Integral to Baskins' analysis of the Griselda tale's visual renditions is an understanding that:
Griselda's exemplary feminine virtue as posed in Tuscan Quattrocento cassoni or wedding chest painting must be located not in reductive textual referents but rather in the strategic interconnections between textual narrative, pictorial narrative and the cultural construction of gender difference.
Baskins discusses the manner in which cassoni themselves formed an important part of nuptial rites such as the public procession which transferred the bride and her trousseau from her father's house to that of the groom. By examining social practices that both impacted Renaissance attitudes towards cassoni as objects themselves along with understandings of themes and subject matter treated on them, she arrives at the assumption that it is no coincidence that the Griselda theme and the Nastagio degli Onesti theme are so prolific in Italian cassone painting.

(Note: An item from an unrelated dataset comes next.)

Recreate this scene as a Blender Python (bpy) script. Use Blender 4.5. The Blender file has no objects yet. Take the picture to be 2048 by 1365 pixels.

The trope of the naked bride, or object of conjugal attentions, seems to bear with it important messages about the role of women in economic and social transactions in Renaissance culture. Binding and reciprocal financial commitments were made in the transaction of marriage, in which the cassone figured in a highly visible and public display. Cassone imagery can be considered to constitute not very complicated "lessons" to brides and brides-to-be about how to behave within the constraints of oppressive gender roles.
Baskins explores at length the metaphorical implications of dress and undress, appearance and identity in the Boccaccio text. Given that the visual images of the Griselda tale tend to focus on or culminate in the same scene of Griselda as the nude bride, it is interesting to consider how this state of undress denies a bride her social identity, as class was never more easily coded through dress than at the height of ceremonial costumed splendor of the wedding day. Gualtieri is lauded in the text for being able to discern Griselda's true noble nature despite the appearance of her rough, peasant garments. Griselda's moral constancy despite the many different states of costume is the emphasis of the Boccaccio novella. Yet the visual iconography which abounds refuses to define Griselda through any kind of readable costume by consistently denying her clothing. This results in a pervasive unresolved visual narrative and contributes to consistently multiple readings of Griselda imagery.
Bibliography: Baskins, Cristelle L. "Griselda, or The Renaissance Bride Stripped Bare by Her Bachelor in Tuscan Cassone Painting," Stanford Italian Review X:2 (1991): 153-175.